I used to blog all the time. I have seven blogs, you know. And I used to get to all of them at least once a week. Now I can hardly find the time to update one blog every day. But here I go again, trying to recapture what I consider 'sanity' in my life.

Yesterday, March 20, was the nine year anniversary of my mom's passing. I can not believe that my mom has been gone for nine years. Oh how I miss her.

My poor mom was a mess. She made many bad life choices and died a painful, senseless death without any of her family or friends around her.

At the time of my mom's passing, she and I had been in a disagreement about her life style (alcoholism) and had not spoken with each other for nearly three months. I can't even recall our last conversation, but I do remember writing her a letter telling her how disappointed I was that she was not taking care of herself and that I was 'taking a break' from her until she changed her destructive habits.

Yeah... I found that letter on the mantel of her fireplace as my sis and I were cleaning up her house getting it ready to sell. It really chokes me up to think how my mom was feeling in those days leading up to her passing. How alone and abandoned she must have felt... How scared she must have been...

But the one thing that really gets me You see, is my mom didn't know the Lord. She had given up on pretty much any kind of religion. And me... I knew the Lord, but I was a weak Christian back then.(still am, in fact) I was fed up with my mom. I was worn out caring for her. I was sick and tired of her not trying to get better.

I tried to witness to her but couldn't get through... So I just gave up. I gave up on my mom. Oh I was just 'taking a break' I told myself. But I ran out of time...

And she died.

I'm really doing bad emotionally with all this right now. I still have guilt that I didn't stop my busy life for a while longer and throw myself into the woman who gave birth to me. The woman who held me in her arms as a little baby and loved me.

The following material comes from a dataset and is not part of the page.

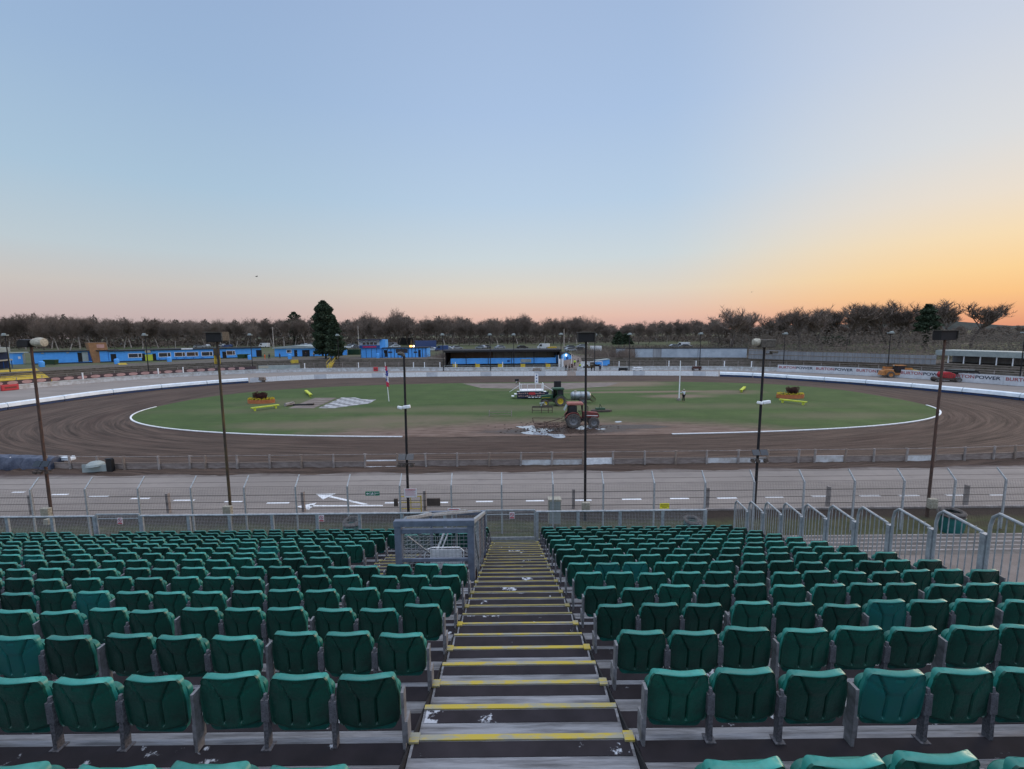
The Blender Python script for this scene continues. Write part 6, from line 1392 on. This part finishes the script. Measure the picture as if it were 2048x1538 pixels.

And now I have little doubt where her soul is resting in eternity... Oh I could have done more...

Sure, she had Free Will and made her own life decisions, but I see my mom's life as a missed opportunity.

My daddy passed away six months later. That's an entirely different story, there...

I could go on and on but I think I've spilled enough emotion for the morning. Let me close on a positive note:

I know I can't change the past. But I can make sure that history does not repeat itself. I'm not going to give up on or take a break from anyone else. I'm going to diligently seek my Lord and Savior, Jesus Christ, every day. In that way, I believe there will be some meaning to my mom's life and death. I know my Lord has plans to prosper me, not plans for calamity.

Dear Friends, I apologize for the 'dark' tone of my post today. I needed to write to let out some emotion. I'm better now. I believe that in our lives we are going to face struggles. But God is Good. He will never leave us or forsake us. Call upon the name of the Lord and BE SAVED...!

1 comments:

Judy Ohlemacher said...

Sam, I too have similar feelings of regret after the death of my mother when I was 15 and the death of my father a year later. I think everyone feels they should have done more...spent more time...with a person who passes. Remember, only Jehovah knows the true condition of the heart. You may see her again in the next world.